The bar, at 8634 Broadway, is one of the several businesses located on the ground floor of a building adjacent to the construction site at 51-35 Reeder St. where the flood erupted after crews ruptured a 20-inch city water main around 8 a.m. Friday.

Candela said she got to Paddy G around 9 a.m. Friday only to see water gushing right into the basement of the bar's building, which is shared by at least two other stores and is accessible through a common backyard. 

"The damages are ridiculous because all of our equipment were in the basement.

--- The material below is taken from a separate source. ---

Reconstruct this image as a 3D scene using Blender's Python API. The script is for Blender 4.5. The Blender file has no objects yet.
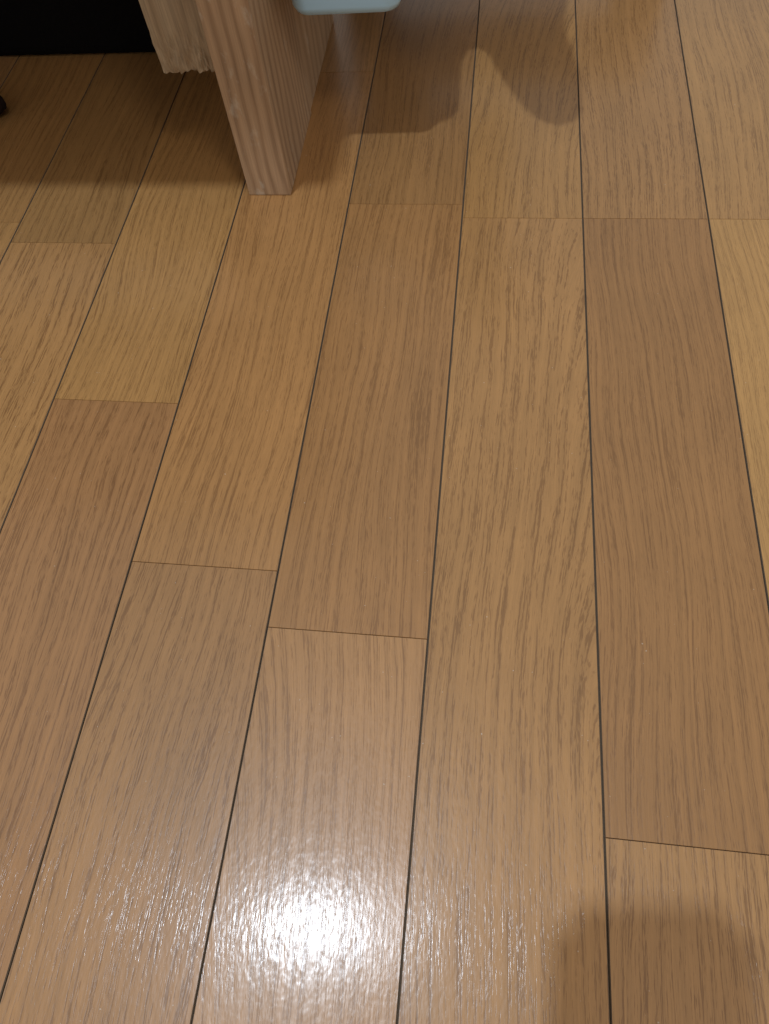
import bpy, bmesh, math, random
from mathutils import Vector, Matrix, noise as mnoise
random.seed(7)
S=0.09   # one floor-board width in metres
sc=bpy.context.scene
sc.view_settings.view_transform='Standard'
sc.view_settings.look='None'

def lin(c):
    return tuple(((v/255)/12.92 if v/255<=0.04045 else ((v/255+0.055)/1.055)**2.4) for v in c)

# ---------------------------------------------------------------- node helper
class NB:
    def __init__(s,name):
        s.m=bpy.data.materials.new(name); s.m.use_nodes=True
        s.t=s.m.node_tree; s.t.nodes.clear()
        s.out=s.t.nodes.new('ShaderNodeOutputMaterial')
        s.b=s.t.nodes.new('ShaderNodeBsdfPrincipled')
        s.t.links.new(s.b.outputs[0],s.out.inputs[0])
    def _in(s,sock,v):
        if isinstance(v,bpy.types.NodeSocket): s.t.links.new(v,sock)
        else: sock.default_value=v
    def math(s,op,a,b=0.0,c=None,clamp=False):
        n=s.t.nodes.new('ShaderNodeMath'); n.operation=op; n.use_clamp=clamp
        s._in(n.inputs[0],a); s._in(n.inputs[1],b)
        if c is not None: s._in(n.inputs[2],c)
        return n.outputs[0]
    def attr(s,name):
        n=s.t.nodes.new('ShaderNodeAttribute'); n.attribute_name=name; return n
    def sep(s,v):
        n=s.t.nodes.new('ShaderNodeSeparateXYZ'); s._in(n.inputs[0],v); return n.outputs
    def comb(s,x,y,z):
        n=s.t.nodes.new('ShaderNodeCombineXYZ')
        for i,v in enumerate((x,y,z)): s._in(n.inputs[i],v)
        return n.outputs[0]
    def noise(s,vec,scale=1.0,detail=2.0,rough=0.5):
        n=s.t.nodes.new('ShaderNodeTexNoise'); s._in(n.inputs['Vector'],vec)
        n.inputs['Scale'].default_value=scale; n.inputs['Detail'].default_value=detail
        n.inputs['Roughness'].default_value=rough
        return n.outputs[0]
    def mapr(s,v,a,b,c,d):
        n=s.t.nodes.new('ShaderNodeMapRange'); s._in(n.inputs[0],v)
        for i,x in enumerate((a,b,c,d)): s._in(n.inputs[i+1],x)
        n.clamp=True
        return n.outputs[0]
    def mix(s,f,a,b,mode='MIX'):
        n=s.t.nodes.new('ShaderNodeMix'); n.data_type='RGBA'; n.blend_type=mode
        s._in(n.inputs[0],f)
        for i,v in ((6,a),(7,b)):
            if isinstance(v,(tuple,list)) and len(v)==3: v=(*v,1)
            s._in(n.inputs[i],v)
        return n.outputs[2]
    def bump(s,h,dist,strength=1.0):
        n=s.t.nodes.new('ShaderNodeBump'); n.inputs['Distance'].default_value=dist
        n.inputs['Strength'].default_value=strength; s._in(n.inputs['Height'],h)
        return n.outputs[0]
    def tc(s,which='Object'):
        n=s.t.nodes.new('ShaderNodeTexCoord'); return n.outputs[which]

# ---------------------------------------------------------------- floor material
def floor_mat():
    k=NB('oak_floor_varnished')
    P=k.sep(k.attr('pl').outputs['Vector']); G=k.sep(k.attr('grain').outputs['Vector'])
    tone=k.attr('tone').outputs['Color']
    x,y,z=P; x0,d0,sl=G
    q1=k.math('FRACT',k.math('MULTIPLY',z,3.371)); q2=k.math('FRACT',k.math('MULTIPLY',z,7.913))
    n1=k.noise(k.comb(k.math('MULTIPLY',x,.9),k.math('MULTIPLY',y,0.30),z),1,1.0)
    n2=k.noise(k.comb(k.math('MULTIPLY',x,6.0),k.math('MULTIPLY',y,1.6),z),1,2.0)
    dx=k.math('ADD',k.math('MULTIPLY',k.math('SUBTRACT',n1,.5),.42),k.math('MULTIPLY',k.math('SUBTRACT',n2,.5),.040))
    xw=k.math('ADD',k.math('SUBTRACT',x,x0),dx)
    d=k.math('ADD',k.math('MULTIPLY_ADD',y,sl,d0),k.math('MULTIPLY',k.math('SUBTRACT',n1,.5),.03))
    r0=k.math('SQRT',k.math('ADD',k.math('MULTIPLY',xw,xw),k.math('MULTIPLY',d,d)))
    r=k.math('ADD',r0,k.math('MULTIPLY',xw,.15))       # lopsided figure, no mirror symmetry
    zs=k.math('ADD',z,k.math('MULTIPLY',x,.9))
    ya=k.math('ADD',y,k.math('MULTIPLY',x,.9))
    nr=k.noise(k.comb(k.math('MULTIPLY',r,6),k.math('MULTIPLY',y,.12),zs),1,2)
    ring=k.math('SINE',k.math('ADD',k.math('MULTIPLY',r,85.0),k.math('MULTIPLY',nr,22.0)))
    ring01=k.math('MULTIPLY_ADD',ring,.5,.5)
    streak=k.noise(k.comb(k.math('MULTIPLY',r,46),k.math('MULTIPLY',ya,.25),zs),1,3,.7)
    fiber=k.noise(k.comb(k.math('MULTIPLY',r,230),k.math('MULTIPLY',ya,5.0),zs),1,2,.6)
    pfreq=k.math('MULTIPLY_ADD',q1,45.0,92.0)
    pore=k.noise(k.comb(k.math('MULTIPLY',r,pfreq),k.math('MULTIPLY',ya,k.math('MULTIPLY_ADD',q2,1.2,1.3)),k.math('ADD',zs,7.7)),1,2.0,.6)
    dots=k.noise(k.comb(k.math('MULTIPLY',r,180),k.math('MULTIPLY',ya,13),k.math('ADD',zs,3.7)),1,2.0,.6)
    pv=k.math('ADD',pore,k.math('MULTIPLY',k.math('SUBTRACT',dots,.5),.75))
    thr=k.math('ADD',k.math('MULTIPLY_ADD',ring01,-.12,.60),k.math('MULTIPLY',k.math('SUBTRACT',streak,.5),-.14))
    pm=k.math('MULTIPLY',k.math('SUBTRACT',pv,thr),8.0,clamp=True)
    blot=k.noise(k.comb(k.math('MULTIPLY',x,1.6),k.math('MULTIPLY',y,.9),z),1,2)
    cloud=k.noise(k.comb(k.math('MULTIPLY',x,7),k.math('MULTIPLY',y,3.5),z),1,3)
    v=k.math('ADD',k.math('MULTIPLY_ADD',k.math('SUBTRACT',streak,.5),-.40,1.06),k.math('MULTIPLY',k.math('SUBTRACT',fiber,.5),.42))
    v=k.math('ADD',v,k.math('MULTIPLY',k.math('SUBTRACT',blot,.5),.26))
    v=k.math('ADD',v,k.math('MULTIPLY',k.math('SUBTRACT',cloud,.5),.16))
    v=k.math('ADD',v,k.math('MULTIPLY',k.math('SUBTRACT',.5,ring01),.08))
    col=k.mix(1.0,tone,k.comb(v,v,v),'MULTIPLY')
    dark=k.mix(1.0,col,(.46,.40,.36),'MULTIPLY')
    fin=k.mix(k.math('MULTIPLY',pm,k.math('MULTIPLY_ADD',q2,.22,.50)),col,dark)
    sp=k.noise(k.comb(k.math('MULTIPLY',x,55),k.math('MULTIPLY',y,50),z),1,1)
    spm=k.math('MULTIPLY',k.mapr(sp,.79,.83,0,1),.55)
    fin=k.mix(spm,fin,lin((215,205,190)))
    k._in(k.b.inputs['Base Color'],fin)
    k.b.inputs['Roughness'].default_value=.38
    k.b.inputs['Specular IOR Level'].default_value=.45
    k.b.inputs['Coat Weight'].default_value=.48
    k._in(k.b.inputs['Coat Roughness'],k.mapr(blot,.3,.7,.14,.19))
    h=k.math('ADD',k.math('MULTIPLY',pm,-.15),k.math('MULTIPLY',fiber,.20))
    wav=k.noise(k.comb(k.math('MULTIPLY',x,48),k.math('MULTIPLY',y,20),z),1,1)
    h=k.math('ADD',h,k.math('MULTIPLY',wav,.65))
    bp=k.bump(h,.00013,.8)
    k._in(k.b.inputs['Normal'],bp); k._in(k.b.inputs['Coat Normal'],bp)
    return k.m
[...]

The beer compressor, the soda machines, the boiler, the heater. I can't even imagine how much that is worth," she said.

"There's still four feet of water within the basement," Candela said, adding there were cracks on the basement ceiling so she wasn't sure when and how the flooding would stop.

"It's scary, because it's a family business and we've been here forever," she said. 

Across for Paddy's G, the owner of Top 99c  Julia Zhuang, was trying to push the water out of her shop with a broom on Friday afternoon.

"It's not good," she said looking at the flooded aisles.""I have insurance but I don't know if it will cover it." 

Zhuang put newspapers on the bottom of the store's front door to prevent water from getting in, but much of the merchandise on the lower shelves still got damaged, she said. 

"I'm mad at the construction site but I can't so nothing about it," she said.

Zhuang did not when she was going to be able to re-open. 

Oscar Zumba, 37, the owner of the Gino's Pizza located two shops down from Zhuang's store, said he was "grateful" his pizzeria didn't get flooded but was still "frustrated" because he couldn't immediately open for business after of the incident. 

"Friday as well as Saturday, those are usually our busiest days, so it's frustrating" he said. "And at the end of the month the landlord will want the rent no matter what. He doesn't care the area got flooded and we couldn't open."